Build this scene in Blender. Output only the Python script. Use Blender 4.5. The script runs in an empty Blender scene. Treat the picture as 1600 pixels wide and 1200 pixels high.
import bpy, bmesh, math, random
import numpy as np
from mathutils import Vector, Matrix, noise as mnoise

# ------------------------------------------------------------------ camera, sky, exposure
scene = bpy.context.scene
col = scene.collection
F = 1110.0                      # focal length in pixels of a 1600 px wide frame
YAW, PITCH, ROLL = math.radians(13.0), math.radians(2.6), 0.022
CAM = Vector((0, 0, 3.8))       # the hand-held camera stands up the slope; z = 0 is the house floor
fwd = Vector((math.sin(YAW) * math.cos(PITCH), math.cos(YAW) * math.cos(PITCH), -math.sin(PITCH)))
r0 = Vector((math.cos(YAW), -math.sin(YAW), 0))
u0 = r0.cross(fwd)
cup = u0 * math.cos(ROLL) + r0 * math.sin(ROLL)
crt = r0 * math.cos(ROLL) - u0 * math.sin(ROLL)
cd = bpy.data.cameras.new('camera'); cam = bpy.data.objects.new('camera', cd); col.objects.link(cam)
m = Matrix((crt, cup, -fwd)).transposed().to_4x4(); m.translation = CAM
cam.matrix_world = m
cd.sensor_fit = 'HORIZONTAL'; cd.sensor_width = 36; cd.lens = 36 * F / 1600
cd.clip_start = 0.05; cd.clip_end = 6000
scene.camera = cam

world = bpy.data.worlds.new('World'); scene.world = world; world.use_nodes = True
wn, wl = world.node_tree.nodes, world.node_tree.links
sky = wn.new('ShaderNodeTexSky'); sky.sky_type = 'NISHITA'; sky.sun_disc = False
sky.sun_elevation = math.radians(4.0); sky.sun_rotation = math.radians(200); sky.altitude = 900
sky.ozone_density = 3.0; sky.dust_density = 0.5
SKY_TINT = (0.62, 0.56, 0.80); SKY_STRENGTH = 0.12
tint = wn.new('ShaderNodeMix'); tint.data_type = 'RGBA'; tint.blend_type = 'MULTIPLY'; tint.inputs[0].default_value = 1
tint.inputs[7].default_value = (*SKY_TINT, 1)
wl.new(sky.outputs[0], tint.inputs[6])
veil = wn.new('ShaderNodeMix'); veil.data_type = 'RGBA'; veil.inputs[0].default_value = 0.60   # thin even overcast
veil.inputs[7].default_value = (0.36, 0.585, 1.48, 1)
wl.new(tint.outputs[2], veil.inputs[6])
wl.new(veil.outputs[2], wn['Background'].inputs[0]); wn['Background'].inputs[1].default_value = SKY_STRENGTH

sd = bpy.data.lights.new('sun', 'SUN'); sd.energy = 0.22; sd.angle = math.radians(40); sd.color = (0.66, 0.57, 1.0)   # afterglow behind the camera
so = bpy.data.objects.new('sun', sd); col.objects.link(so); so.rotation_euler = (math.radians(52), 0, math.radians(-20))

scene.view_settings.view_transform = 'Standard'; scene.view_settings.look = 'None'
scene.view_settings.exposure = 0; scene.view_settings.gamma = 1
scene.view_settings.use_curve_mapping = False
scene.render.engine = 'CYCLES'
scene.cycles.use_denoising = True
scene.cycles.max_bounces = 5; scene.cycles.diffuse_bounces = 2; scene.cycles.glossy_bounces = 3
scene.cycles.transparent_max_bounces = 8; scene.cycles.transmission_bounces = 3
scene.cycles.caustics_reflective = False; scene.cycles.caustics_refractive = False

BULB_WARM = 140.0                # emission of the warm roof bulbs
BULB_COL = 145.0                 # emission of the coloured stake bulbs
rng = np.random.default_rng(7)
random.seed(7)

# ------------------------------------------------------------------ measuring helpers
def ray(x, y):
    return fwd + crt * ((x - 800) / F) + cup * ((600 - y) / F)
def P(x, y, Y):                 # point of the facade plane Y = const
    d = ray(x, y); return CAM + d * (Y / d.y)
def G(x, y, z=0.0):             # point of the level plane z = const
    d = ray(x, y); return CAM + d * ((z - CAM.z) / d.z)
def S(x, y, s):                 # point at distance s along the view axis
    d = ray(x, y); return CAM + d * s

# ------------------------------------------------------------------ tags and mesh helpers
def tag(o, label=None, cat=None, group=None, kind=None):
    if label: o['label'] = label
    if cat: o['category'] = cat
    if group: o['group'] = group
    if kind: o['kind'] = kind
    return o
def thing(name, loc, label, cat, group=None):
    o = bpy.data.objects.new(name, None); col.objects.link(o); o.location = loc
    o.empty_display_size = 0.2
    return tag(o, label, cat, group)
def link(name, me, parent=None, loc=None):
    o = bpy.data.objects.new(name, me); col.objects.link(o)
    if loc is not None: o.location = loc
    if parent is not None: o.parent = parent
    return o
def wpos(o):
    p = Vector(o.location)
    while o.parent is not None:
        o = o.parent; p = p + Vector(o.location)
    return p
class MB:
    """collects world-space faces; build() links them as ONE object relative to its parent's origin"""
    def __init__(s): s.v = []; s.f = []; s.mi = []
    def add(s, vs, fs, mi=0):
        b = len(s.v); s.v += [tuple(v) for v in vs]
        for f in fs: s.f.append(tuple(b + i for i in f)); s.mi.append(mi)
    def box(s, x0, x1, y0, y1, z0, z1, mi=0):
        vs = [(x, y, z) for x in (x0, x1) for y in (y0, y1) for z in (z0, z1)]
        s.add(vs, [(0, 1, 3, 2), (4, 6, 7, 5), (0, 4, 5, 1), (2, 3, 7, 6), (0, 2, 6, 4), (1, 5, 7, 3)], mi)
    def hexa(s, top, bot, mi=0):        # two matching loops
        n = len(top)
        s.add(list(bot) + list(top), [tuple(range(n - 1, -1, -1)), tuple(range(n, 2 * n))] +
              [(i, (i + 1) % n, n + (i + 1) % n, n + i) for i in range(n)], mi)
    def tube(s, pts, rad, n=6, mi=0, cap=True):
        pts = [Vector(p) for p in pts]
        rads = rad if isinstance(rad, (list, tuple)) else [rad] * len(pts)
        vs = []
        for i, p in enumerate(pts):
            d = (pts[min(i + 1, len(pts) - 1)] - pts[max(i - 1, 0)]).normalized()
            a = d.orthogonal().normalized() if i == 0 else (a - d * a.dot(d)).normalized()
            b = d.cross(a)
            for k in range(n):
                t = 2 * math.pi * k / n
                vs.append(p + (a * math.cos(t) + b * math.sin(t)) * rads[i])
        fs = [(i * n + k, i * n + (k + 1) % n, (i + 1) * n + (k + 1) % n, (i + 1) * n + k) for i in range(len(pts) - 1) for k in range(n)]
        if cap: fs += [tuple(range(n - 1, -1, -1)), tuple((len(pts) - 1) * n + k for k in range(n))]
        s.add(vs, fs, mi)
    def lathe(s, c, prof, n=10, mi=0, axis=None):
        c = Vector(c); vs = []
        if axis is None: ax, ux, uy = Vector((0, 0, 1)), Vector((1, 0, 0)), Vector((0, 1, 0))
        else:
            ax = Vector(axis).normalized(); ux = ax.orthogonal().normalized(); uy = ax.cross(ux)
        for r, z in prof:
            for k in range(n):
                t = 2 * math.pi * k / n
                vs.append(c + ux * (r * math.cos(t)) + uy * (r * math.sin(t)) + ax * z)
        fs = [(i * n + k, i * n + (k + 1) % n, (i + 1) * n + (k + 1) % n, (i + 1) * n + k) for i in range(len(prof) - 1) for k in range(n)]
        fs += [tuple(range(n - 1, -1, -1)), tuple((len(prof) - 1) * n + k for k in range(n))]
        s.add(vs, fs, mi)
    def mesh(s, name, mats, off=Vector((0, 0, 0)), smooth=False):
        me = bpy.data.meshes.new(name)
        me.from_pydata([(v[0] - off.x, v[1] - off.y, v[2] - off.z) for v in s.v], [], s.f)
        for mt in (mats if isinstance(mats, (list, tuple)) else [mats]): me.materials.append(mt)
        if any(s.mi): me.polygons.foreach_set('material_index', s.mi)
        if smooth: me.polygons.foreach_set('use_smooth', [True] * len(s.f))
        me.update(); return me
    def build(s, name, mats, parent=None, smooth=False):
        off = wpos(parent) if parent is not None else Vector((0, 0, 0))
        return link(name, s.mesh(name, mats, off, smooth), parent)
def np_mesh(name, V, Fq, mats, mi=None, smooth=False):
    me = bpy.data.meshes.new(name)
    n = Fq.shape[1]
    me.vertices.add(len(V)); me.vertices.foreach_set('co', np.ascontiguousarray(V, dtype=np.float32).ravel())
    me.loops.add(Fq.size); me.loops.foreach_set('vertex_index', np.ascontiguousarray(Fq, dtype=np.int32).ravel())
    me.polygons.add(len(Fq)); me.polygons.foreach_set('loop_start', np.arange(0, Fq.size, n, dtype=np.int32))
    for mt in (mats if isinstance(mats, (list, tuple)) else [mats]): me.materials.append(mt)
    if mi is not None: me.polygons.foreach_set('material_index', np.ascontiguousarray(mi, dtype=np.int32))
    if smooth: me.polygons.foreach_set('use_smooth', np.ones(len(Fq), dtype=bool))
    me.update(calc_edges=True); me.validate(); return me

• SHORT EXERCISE
Take the lines above from the first through the one containing "from mathutils import" and reproduce them exactly; include nothing else.

• TASK OUTPUT
Build this scene in Blender. Output only the Python script. Use Blender 4.5. The script runs in an empty Blender scene. Treat the picture as 1600 pixels wide and 1200 pixels high.
import bpy, bmesh, math, random
import numpy as np
from mathutils import Vector, Matrix, noise as mnoise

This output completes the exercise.